◆ TASK TO CARRY OUT
All of the data must be printed exactly; please include every line.

-- START OF DATA EXCERPT --

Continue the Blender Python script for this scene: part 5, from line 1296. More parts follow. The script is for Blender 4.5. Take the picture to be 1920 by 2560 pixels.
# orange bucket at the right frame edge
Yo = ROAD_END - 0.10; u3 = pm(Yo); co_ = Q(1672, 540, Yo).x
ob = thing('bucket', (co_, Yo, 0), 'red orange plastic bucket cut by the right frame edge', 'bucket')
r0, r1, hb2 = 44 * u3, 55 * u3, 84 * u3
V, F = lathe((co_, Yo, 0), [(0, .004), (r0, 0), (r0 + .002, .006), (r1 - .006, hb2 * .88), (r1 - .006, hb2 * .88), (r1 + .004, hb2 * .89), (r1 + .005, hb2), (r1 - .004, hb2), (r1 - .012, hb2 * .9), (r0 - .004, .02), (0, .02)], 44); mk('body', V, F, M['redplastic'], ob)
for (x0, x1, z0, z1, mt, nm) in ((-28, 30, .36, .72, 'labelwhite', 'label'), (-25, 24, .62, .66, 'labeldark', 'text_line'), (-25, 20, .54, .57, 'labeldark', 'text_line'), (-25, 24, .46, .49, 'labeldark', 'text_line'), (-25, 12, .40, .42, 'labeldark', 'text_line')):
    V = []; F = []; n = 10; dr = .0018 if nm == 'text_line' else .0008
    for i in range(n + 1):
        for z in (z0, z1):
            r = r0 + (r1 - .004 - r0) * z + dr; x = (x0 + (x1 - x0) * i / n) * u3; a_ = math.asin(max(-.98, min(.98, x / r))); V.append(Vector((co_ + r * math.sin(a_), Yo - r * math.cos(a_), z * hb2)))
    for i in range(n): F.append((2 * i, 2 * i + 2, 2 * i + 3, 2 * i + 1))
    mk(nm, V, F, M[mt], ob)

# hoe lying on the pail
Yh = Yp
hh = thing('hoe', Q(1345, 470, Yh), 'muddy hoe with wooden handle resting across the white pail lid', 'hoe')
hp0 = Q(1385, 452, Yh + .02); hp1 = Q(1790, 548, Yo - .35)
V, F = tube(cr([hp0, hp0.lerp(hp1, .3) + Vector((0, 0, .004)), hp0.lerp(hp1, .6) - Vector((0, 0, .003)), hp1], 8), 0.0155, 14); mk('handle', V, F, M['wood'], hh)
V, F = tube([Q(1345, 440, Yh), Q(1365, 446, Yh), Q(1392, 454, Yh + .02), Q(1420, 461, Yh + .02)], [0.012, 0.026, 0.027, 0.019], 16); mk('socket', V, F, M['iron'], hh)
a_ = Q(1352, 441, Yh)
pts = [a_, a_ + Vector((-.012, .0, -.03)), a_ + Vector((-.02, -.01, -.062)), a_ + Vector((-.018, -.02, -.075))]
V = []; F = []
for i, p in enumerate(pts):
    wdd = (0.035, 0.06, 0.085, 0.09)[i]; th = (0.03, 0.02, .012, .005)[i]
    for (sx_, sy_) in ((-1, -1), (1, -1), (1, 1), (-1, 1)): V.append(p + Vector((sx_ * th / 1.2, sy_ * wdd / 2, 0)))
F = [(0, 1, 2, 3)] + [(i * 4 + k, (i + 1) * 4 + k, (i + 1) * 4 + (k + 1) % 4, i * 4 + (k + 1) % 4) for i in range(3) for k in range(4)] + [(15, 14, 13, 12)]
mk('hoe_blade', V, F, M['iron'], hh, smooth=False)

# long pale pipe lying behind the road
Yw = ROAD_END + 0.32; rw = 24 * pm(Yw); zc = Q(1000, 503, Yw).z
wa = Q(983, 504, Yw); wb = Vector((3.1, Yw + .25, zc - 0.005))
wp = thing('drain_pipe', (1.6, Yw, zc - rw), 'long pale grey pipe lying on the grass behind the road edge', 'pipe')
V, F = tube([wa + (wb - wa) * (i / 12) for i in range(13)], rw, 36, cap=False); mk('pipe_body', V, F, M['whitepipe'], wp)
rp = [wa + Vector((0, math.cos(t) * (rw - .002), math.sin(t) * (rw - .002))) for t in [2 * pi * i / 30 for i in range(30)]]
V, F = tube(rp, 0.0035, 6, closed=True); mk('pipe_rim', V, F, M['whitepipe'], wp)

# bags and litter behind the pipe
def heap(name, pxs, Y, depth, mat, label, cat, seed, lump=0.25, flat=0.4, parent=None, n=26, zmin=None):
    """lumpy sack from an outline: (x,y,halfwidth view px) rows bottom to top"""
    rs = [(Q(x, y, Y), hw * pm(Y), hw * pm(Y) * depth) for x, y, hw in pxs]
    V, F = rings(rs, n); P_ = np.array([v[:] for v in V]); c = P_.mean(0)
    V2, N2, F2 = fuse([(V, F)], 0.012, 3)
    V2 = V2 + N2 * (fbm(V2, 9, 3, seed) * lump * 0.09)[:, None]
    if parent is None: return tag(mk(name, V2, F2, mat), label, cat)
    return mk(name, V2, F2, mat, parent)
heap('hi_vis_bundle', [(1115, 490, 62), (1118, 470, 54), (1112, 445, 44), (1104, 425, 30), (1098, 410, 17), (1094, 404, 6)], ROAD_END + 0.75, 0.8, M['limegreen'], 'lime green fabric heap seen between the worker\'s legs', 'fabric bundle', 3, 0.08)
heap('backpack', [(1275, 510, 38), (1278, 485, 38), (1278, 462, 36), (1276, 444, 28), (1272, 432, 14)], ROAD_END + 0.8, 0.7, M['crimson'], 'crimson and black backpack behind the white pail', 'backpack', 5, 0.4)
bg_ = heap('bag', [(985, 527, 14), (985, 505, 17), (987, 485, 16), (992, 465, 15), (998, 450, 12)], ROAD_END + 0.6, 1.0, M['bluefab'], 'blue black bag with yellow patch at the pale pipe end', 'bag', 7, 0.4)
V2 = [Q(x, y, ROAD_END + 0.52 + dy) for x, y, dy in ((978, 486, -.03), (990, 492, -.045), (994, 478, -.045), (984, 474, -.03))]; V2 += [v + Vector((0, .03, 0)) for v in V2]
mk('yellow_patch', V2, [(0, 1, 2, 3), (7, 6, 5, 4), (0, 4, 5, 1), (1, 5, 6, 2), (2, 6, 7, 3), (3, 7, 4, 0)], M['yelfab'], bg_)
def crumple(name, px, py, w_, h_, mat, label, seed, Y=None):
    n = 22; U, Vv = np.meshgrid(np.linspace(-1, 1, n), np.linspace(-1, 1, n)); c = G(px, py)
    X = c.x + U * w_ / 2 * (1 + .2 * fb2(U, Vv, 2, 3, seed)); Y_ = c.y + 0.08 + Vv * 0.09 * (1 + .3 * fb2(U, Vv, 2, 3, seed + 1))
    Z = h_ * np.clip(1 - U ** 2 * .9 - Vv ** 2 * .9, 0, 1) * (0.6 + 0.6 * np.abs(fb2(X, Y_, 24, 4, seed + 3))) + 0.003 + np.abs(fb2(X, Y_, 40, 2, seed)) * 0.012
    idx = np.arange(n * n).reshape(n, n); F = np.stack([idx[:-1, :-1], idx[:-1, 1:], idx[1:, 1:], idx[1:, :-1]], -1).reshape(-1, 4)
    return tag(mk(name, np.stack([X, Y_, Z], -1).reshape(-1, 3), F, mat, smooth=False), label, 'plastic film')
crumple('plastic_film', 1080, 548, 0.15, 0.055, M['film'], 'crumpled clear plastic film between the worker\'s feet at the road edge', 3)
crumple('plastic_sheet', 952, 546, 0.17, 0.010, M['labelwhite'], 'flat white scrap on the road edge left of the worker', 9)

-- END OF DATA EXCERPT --

◆ COMPLETE OUTPUT
Continue the Blender Python script for this scene: part 5, from line 1296. More parts follow. The script is for Blender 4.5. Take the picture to be 1920 by 2560 pixels.
# orange bucket at the right frame edge
Yo = ROAD_END - 0.10; u3 = pm(Yo); co_ = Q(1672, 540, Yo).x
ob = thing('bucket', (co_, Yo, 0), 'red orange plastic bucket cut by the right frame edge', 'bucket')
r0, r1, hb2 = 44 * u3, 55 * u3, 84 * u3
V, F = lathe((co_, Yo, 0), [(0, .004), (r0, 0), (r0 + .002, .006), (r1 - .006, hb2 * .88), (r1 - .006, hb2 * .88), (r1 + .004, hb2 * .89), (r1 + .005, hb2), (r1 - .004, hb2), (r1 - .012, hb2 * .9), (r0 - .004, .02), (0, .02)], 44); mk('body', V, F, M['redplastic'], ob)
for (x0, x1, z0, z1, mt, nm) in ((-28, 30, .36, .72, 'labelwhite', 'label'), (-25, 24, .62, .66, 'labeldark', 'text_line'), (-25, 20, .54, .57, 'labeldark', 'text_line'), (-25, 24, .46, .49, 'labeldark', 'text_line'), (-25, 12, .40, .42, 'labeldark', 'text_line')):
    V = []; F = []; n = 10; dr = .0018 if nm == 'text_line' else .0008
    for i in range(n + 1):
        for z in (z0, z1):
            r = r0 + (r1 - .004 - r0) * z + dr; x = (x0 + (x1 - x0) * i / n) * u3; a_ = math.asin(max(-.98, min(.98, x / r))); V.append(Vector((co_ + r * math.sin(a_), Yo - r * math.cos(a_), z * hb2)))
    for i in range(n): F.append((2 * i, 2 * i + 2, 2 * i + 3, 2 * i + 1))
    mk(nm, V, F, M[mt], ob)

# hoe lying on the pail
Yh = Yp
hh = thing('hoe', Q(1345, 470, Yh), 'muddy hoe with wooden handle resting across the white pail lid', 'hoe')
hp0 = Q(1385, 452, Yh + .02); hp1 = Q(1790, 548, Yo - .35)
V, F = tube(cr([hp0, hp0.lerp(hp1, .3) + Vector((0, 0, .004)), hp0.lerp(hp1, .6) - Vector((0, 0, .003)), hp1], 8), 0.0155, 14); mk('handle', V, F, M['wood'], hh)
V, F = tube([Q(1345, 440, Yh), Q(1365, 446, Yh), Q(1392, 454, Yh + .02), Q(1420, 461, Yh + .02)], [0.012, 0.026, 0.027, 0.019], 16); mk('socket', V, F, M['iron'], hh)
a_ = Q(1352, 441, Yh)
pts = [a_, a_ + Vector((-.012, .0, -.03)), a_ + Vector((-.02, -.01, -.062)), a_ + Vector((-.018, -.02, -.075))]
V = []; F = []
for i, p in enumerate(pts):
    wdd = (0.035, 0.06, 0.085, 0.09)[i]; th = (0.03, 0.02, .012, .005)[i]
    for (sx_, sy_) in ((-1, -1), (1, -1), (1, 1), (-1, 1)): V.append(p + Vector((sx_ * th / 1.2, sy_ * wdd / 2, 0)))
F = [(0, 1, 2, 3)] + [(i * 4 + k, (i + 1) * 4 + k, (i + 1) * 4 + (k + 1) % 4, i * 4 + (k + 1) % 4) for i in range(3) for k in range(4)] + [(15, 14, 13, 12)]
mk('hoe_blade', V, F, M['iron'], hh, smooth=False)

# long pale pipe lying behind the road
Yw = ROAD_END + 0.32; rw = 24 * pm(Yw); zc = Q(1000, 503, Yw).z
wa = Q(983, 504, Yw); wb = Vector((3.1, Yw + .25, zc - 0.005))
wp = thing('drain_pipe', (1.6, Yw, zc - rw), 'long pale grey pipe lying on the grass behind the road edge', 'pipe')
V, F = tube([wa + (wb - wa) * (i / 12) for i in range(13)], rw, 36, cap=False); mk('pipe_body', V, F, M['whitepipe'], wp)
rp = [wa + Vector((0, math.cos(t) * (rw - .002), math.sin(t) * (rw - .002))) for t in [2 * pi * i / 30 for i in range(30)]]
V, F = tube(rp, 0.0035, 6, closed=True); mk('pipe_rim', V, F, M['whitepipe'], wp)

# bags and litter behind the pipe
def heap(name, pxs, Y, depth, mat, label, cat, seed, lump=0.25, flat=0.4, parent=None, n=26, zmin=None):
    """lumpy sack from an outline: (x,y,halfwidth view px) rows bottom to top"""
    rs = [(Q(x, y, Y), hw * pm(Y), hw * pm(Y) * depth) for x, y, hw in pxs]
    V, F = rings(rs, n); P_ = np.array([v[:] for v in V]); c = P_.mean(0)
    V2, N2, F2 = fuse([(V, F)], 0.012, 3)
    V2 = V2 + N2 * (fbm(V2, 9, 3, seed) * lump * 0.09)[:, None]
    if parent is None: return tag(mk(name, V2, F2, mat), label, cat)
    return mk(name, V2, F2, mat, parent)
heap('hi_vis_bundle', [(1115, 490, 62), (1118, 470, 54), (1112, 445, 44), (1104, 425, 30), (1098, 410, 17), (1094, 404, 6)], ROAD_END + 0.75, 0.8, M['limegreen'], 'lime green fabric heap seen between the worker\'s legs', 'fabric bundle', 3, 0.08)
heap('backpack', [(1275, 510, 38), (1278, 485, 38), (1278, 462, 36), (1276, 444, 28), (1272, 432, 14)], ROAD_END + 0.8, 0.7, M['crimson'], 'crimson and black backpack behind the white pail', 'backpack', 5, 0.4)
bg_ = heap('bag', [(985, 527, 14), (985, 505, 17), (987, 485, 16), (992, 465, 15), (998, 450, 12)], ROAD_END + 0.6, 1.0, M['bluefab'], 'blue black bag with yellow patch at the pale pipe end', 'bag', 7, 0.4)
V2 = [Q(x, y, ROAD_END + 0.52 + dy) for x, y, dy in ((978, 486, -.03), (990, 492, -.045), (994, 478, -.045), (984, 474, -.03))]; V2 += [v + Vector((0, .03, 0)) for v in V2]
mk('yellow_patch', V2, [(0, 1, 2, 3), (7, 6, 5, 4), (0, 4, 5, 1), (1, 5, 6, 2), (2, 6, 7, 3), (3, 7, 4, 0)], M['yelfab'], bg_)
def crumple(name, px, py, w_, h_, mat, label, seed, Y=None):
    n = 22; U, Vv = np.meshgrid(np.linspace(-1, 1, n), np.linspace(-1, 1, n)); c = G(px, py)
    X = c.x + U * w_ / 2 * (1 + .2 * fb2(U, Vv, 2, 3, seed)); Y_ = c.y + 0.08 + Vv * 0.09 * (1 + .3 * fb2(U, Vv, 2, 3, seed + 1))
    Z = h_ * np.clip(1 - U ** 2 * .9 - Vv ** 2 * .9, 0, 1) * (0.6 + 0.6 * np.abs(fb2(X, Y_, 24, 4, seed + 3))) + 0.003 + np.abs(fb2(X, Y_, 40, 2, seed)) * 0.012
    idx = np.arange(n * n).reshape(n, n); F = np.stack([idx[:-1, :-1], idx[:-1, 1:], idx[1:, 1:], idx[1:, :-1]], -1).reshape(-1, 4)
    return tag(mk(name, np.stack([X, Y_, Z], -1).reshape(-1, 3), F, mat, smooth=False), label, 'plastic film')
crumple('plastic_film', 1080, 548, 0.15, 0.055, M['film'], 'crumpled clear plastic film between the worker\'s feet at the road edge', 3)
crumple('plastic_sheet', 952, 546, 0.17, 0.010, M['labelwhite'], 'flat white scrap on the road edge left of the worker', 9)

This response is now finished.